White Rice Flour for Gluten-Free Baking

The America’s Test Kitchen Gluten-Free Flour Blend requires five ingredients, one of which is white rice flour. Here's why.

The America’s Test Kitchen Gluten-Free Flour Blend, which we use in our gluten-free pizza recipe and in our new book The How Can It Be Gluten-Free Cookbook, requires five ingredients, one of which is white rice flour. When developing the blend, we discovered that the grind size of white rice flour is not uniform across brands. The flour from Arrowhead Mills was more coarse (with grains the size of semolina), while flours from Bob’s Red Mill, EnerG, and Living Now were more fine (with grains similar to all-purpose flour). This difference can dramatically affect the final results of baked goods, since coarse-ground flour absorbs liquid more slowly than fine-ground flour.

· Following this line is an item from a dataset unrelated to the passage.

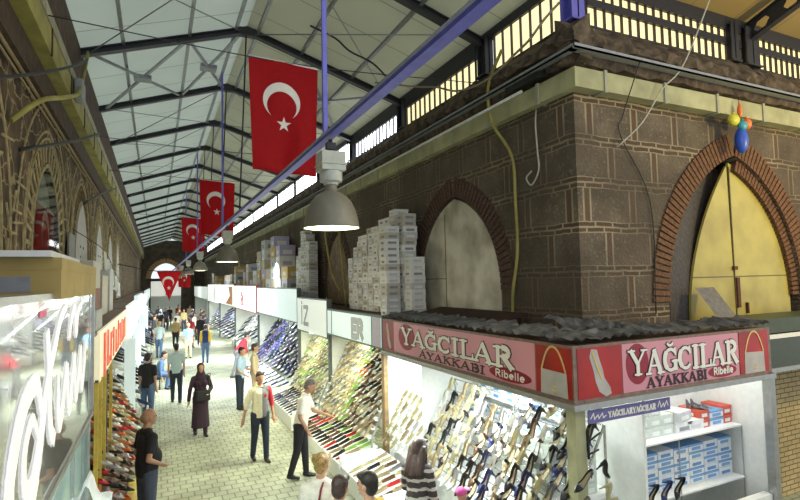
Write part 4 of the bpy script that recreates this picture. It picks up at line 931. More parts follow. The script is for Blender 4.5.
# back wall shelves facing the street
sh = empty('wall_shelf', (4.7, 6.0, 0)); tag(sh, 'white wall shelves with blue and white boxes at the back of the corner stall', 'shelf')
for z in (1.0, 1.35, 1.7, 2.05): box('shelf_board', (-0.12, -0.95, z - .015), (0.17, 2.6, z), M_SHELF, sh)
B_S = boxmesh('shoe_box', 0.22, 0.30, 0.10, M_CWB, M_LABB)
for zi, z in enumerate((1.35, 1.7, 2.05)):
    for j in range(10):
        if (j * 7 + zi * 3) % 5 == 0: continue
        for q in range(2):
            putbox(B_S, (4.72, 5.15 + 0.33 * j, z + 0.10 * q), 0, 'blue labelled box on the back wall, %s shelf, %s from the corner, %s layer' % (ORD[zi + 1], ORD[j + 1], ('lower', 'upper')[q]), 'boxes on the back wall shelves')

# ------------------------------------------------------------------ shoes
def shoe_meshes(kind):
    """length 0.25 along +x (toe at +x), returns upper, heel, insole meshes"""
    hh = {'pump': 0.085, 'flat': 0.012, 'sandal': 0.05}[kind]
    N = 12; up = bmesh.new(); ins = bmesh.new(); rings = []; irow = []
    for i in range(N + 1):
        s = i / N; x = -0.12 + 0.25 * s
        w = 0.030 * math.sin(min(1, s * 2.2 + 0.25) * PI / 2) + 0.012 * math.exp(-((s - 0.68) / 0.16) ** 2)
        if s > 0.8: w *= max(0.10, 1 - ((s - 0.8) / 0.2) ** 1.8 * 0.95)
        zb = hh * (0.5 + 0.5 * math.cos(min(1, s / 0.66) * PI)) if s < 0.66 else 0.0
        openf = s < 0.70
        ht = (0.055 - 0.03 * s) if openf else 0.034 * (1 - ((s - 0.7) / 0.3) * 0.75) + 0.006
        if kind == 'sandal': ht *= 0.45 if not (0.55 < s < 0.8 or s < 0.15) else 1.15
        ring = []
        for k in range(9):      # U section, from left top edge under the sole to the right top edge
            a = -PI * k / 8
            yy = w * math.cos(a) * (0.86 if k in (0, 8) else 1.0); zz = zb + 0.006 + (0.010 if abs(math.sin(a)) > 0.9 else 0) * 0
            zz = zb + (ht if k in (0, 8) else ht * 0.45 if k in (1, 7) else 0.006 if k in (2, 6) else 0.0)
            ring.append((x, yy, zz))
        rings.append((ring, openf, zb, w, x, ht))
    vs = [[up.verts.new(p) for p in r[0]] for r in rings]
    for i in range(N):
        for k in range(8): f = up.faces.new((vs[i][k], vs[i + 1][k], vs[i + 1][k + 1], vs[i][k + 1])); f.smooth = True
        if not rings[i + 1][1]:
            top0 = up.verts.new((rings[i][4], 0, rings[i][2] + rings[i][5] * 1.15)); top1 = up.verts.new((rings[i + 1][4], 0, rings[i + 1][2] + rings[i + 1][5] * 1.15))
            for a, b, c, d in ((vs[i][0], vs[i + 1][0], top1, top0), (top0, top1, vs[i + 1][8], vs[i][8])): up.faces.new((a, b, c, d)).smooth = True
    up.faces.new(vs[0]); up.faces.new(vs[-1][::-1])
    for i in range(9):
        r0, r1 = rings[i], rings[i + 1]
        p = [(r0[4], -r0[3] * .85, r0[2] + .010), (r1[4], -r1[3] * .85, r1[2] + .010), (r1[4], r1[3] * .85, r1[2] + .010), (r0[4], r0[3] * .85, r0[2] + .010)]
        ins.faces.new([ins.verts.new(q) for q in p])
    he = bmesh.new()
    if kind == 'pump': lathe(he, [(0.0, 0.0), (0.007, 0.0), (0.008, 0.03), (0.013, 0.062), (0.022, hh)], (-0.104, 0, 0), 10)
    else: lathe(he, [(0.0, 0.0), (0.020, 0.0), (0.022, hh * 0.95)], (-0.098, 0, 0), 10)
    out = []
    for nm, b in (('upper', up), ('heel', he), ('insole', ins)):
        if nm != 'insole': bmesh.ops.recalc_face_normals(b, faces=b.faces)
        me = bpy.data.meshes.new(nm); b.to_mesh(me); b.free(); me.materials.append(None); out.append(me)
    return out
SHOES = {k: shoe_meshes(k) for k in ('pump', 'flat', 'sandal')}; SHOES['flatshoe'] = SHOES['flat']  # last entry is a second name for the flat shoe, sharing its mesh
SC_ = {n: mat('leather_' + n, c, r, noise=0.08) for n, c, r in [('black', (0.012, 0.012, 0.016), 0.3), ('navy', (0.02, 0.03, 0.12), 0.35), ('cream', (0.50, 0.46, 0.27), 0.4), ('white', (0.72, 0.72, 0.68), 0.4),
       ('grey', (0.16, 0.16, 0.17), 0.4), ('brown', (0.12, 0.06, 0.03), 0.4), ('red', (0.45, 0.02, 0.02), 0.35), ('beige', (0.36, 0.29, 0.16), 0.45), ('green', (0.25, 0.45, 0.10), 0.45), ('silver', (0.5, 0.5, 0.5), 0.25), ('orange', (0.6, 0.16, 0.03), 0.4), ('purple', (0.12, 0.08, 0.25), 0.4)]}
M_INS = mat('insole', (0.45, 0.38, 0.24), 0.6)
KN = {'flatshoe': 'flatshoe', 'pump': 'high_heel', 'flat': 'flat_shoe', 'sandal': 'sandal'}
KL = {'flatshoe': 'flatshoe', 'pump': 'high heel', 'flat': 'flat shoe', 'sandal': 'sandal'}
def put_shoe(kind, col, loc, R, label, group, parts=True, s=1.0):
    me = SHOES[kind]
    o = bpy.data.objects.new(KN[kind], me[0]); COL.objects.link(o)
    o.matrix_world = Matrix.Translation(loc) @ R.to_4x4() @ Matrix.Scale(s, 4)
    o.material_slots[0].link = 'OBJECT'; o.material_slots[0].material = SC_[col]
    for j, nm in ((1, 'heel'), (2, 'insole')):
        if not parts and j == 1 and kind != 'pump': continue
        if not parts and j == 2: continue
        c = bpy.data.objects.new(nm, me[j]); COL.objects.link(c); c.parent = o
        c.material_slots[0].link = 'OBJECT'; c.material_slots[0].material = SC_[col] if j == 1 else M_INS
    return tag(o, label, 'shoe', group)
def rotm(toe, up):
    """rotation taking +x to toe direction and +z to the up direction"""
    x = Vector(toe).normalized(); z = Vector(up); z = (z - x * z.dot(x)).normalized(); y = z.cross(x)
    return Matrix((x, y, z)).transposed()

# slanted rack of heels in the corner stall: toes hanging down towards the street
rk = empty('slanted_rack', (3.9, 5.6, 0.45)); tag(rk, 'clear slanted rack holding the heels in the corner stall', 'rack')
NR = 8
def rackpt(r, y): s = r / (NR - 1); return Vector((4.28 - 0.66 * s, y, 1.93 - 1.10 * s))
for r_ in range(NR):
    p = rackpt(r_, 0)
    bm = bmesh.new(); tube(bm, [(p.x - 3.9 + .05, -1.45, p.z - 0.45 - 0.03), (p.x - 3.9 + .05, 1.6, p.z - 0.45 - .03)], 0.007, 6); finish(bm, 'rack_bar', M_CHROME, rk)
for y in (-1.45, 0.0, 1.6):
    bm = bmesh.new(); beam(bm, (4.28 - 3.84, y, 1.9 - .45), (3.62 - 3.84, y, 0.8 - .45), 0.02, 0.02); beam(bm, (4.28 - 3.84, y, 1.9 - .45), (4.28 - 3.84, y, 0.0), 0.02, 0.02); finish(bm, 'rack_leg', M_CHROME, rk)
    bm = bmesh.new(); beam(bm, (3.62 - 3.84, y, 0.8 - .45), (3.62 - 3.84, y, -.45), 0.02, 0.02); finish(bm, 'rack_leg', M_CHROME, rk)
rnd = random.Random(11)
for r_ in range(NR):
    for j in range(15):
        y = 4.18 + 0.2 * j + rnd.uniform(-.02, .02)
        if r_ < 2 and (j + r_) % 5 == 4: continue
        if (r_ == 0 and j > 3) or (r_ == 1 and 5 < j < 10): continue
        if y > 6.1: col = rnd.choice(['cream', 'cream', 'cream', 'beige', 'white', 'black'])
        elif y < 4.75: col = rnd.choice(['black', 'grey', 'black', 'navy', 'white', 'cream'])
        else: col = rnd.choice(['black', 'cream', 'white', 'navy', 'grey', 'black', 'brown', 'beige', 'black', 'silver'])
        kd = rnd.choice(['pump', 'pump', 'sandal'])
        p = rackpt(r_, y); a = rnd.uniform(-.3, .3)
        R = rotm((-0.62, 0.40 + a, -0.62), (-0.55, -0.25, 0.75))
        put_shoe(kd, col, p + Vector((-.04, 0, .0)), R, '%s %s on corner stall rack, %s row down, %s from corner post' % (col, KL[kd], ORD[r_ + 1], ORD[j + 1]), 'heels on the corner stall rack', True, 1.28)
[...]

We found that using a flour blend prepared with coarse white rice flour from Arrowhead Mills is most problematic for quick breads, cakes, and cookies. Because these items are baked shortly after mixing, the flour doesn’t fully absorb the liquid and fat before baking. Doughs and batters will be soupy, and the cookies will be flat; quick breads will sink; and muffins and cupcakes won’t dome. The long proofing times required for yeasted loaves allow for better liquid absorption, which alleviates many of these problems, but the loaves still won’t dome perfectly. In all these cases, we recommend preparing the blend with fine- ground white rice flour (Bob’s Red Mill is our favorite and most widely available). However, we found both batches of blend delivered acceptable pizza crusts, due to the combination of the dough’s proofing time and being rolled thin. If you are mixing up our blend to make only our gluten-free pizza, you’ll be fine using either coarse or fine rice flour.

COARSE-GROUND: Liquids are absorbed slowly, a problem for most baked goods but fine for pizza dough.

FINE-GROUND: Liquids are absorbed more quickly into baked goods, delivering proper structure.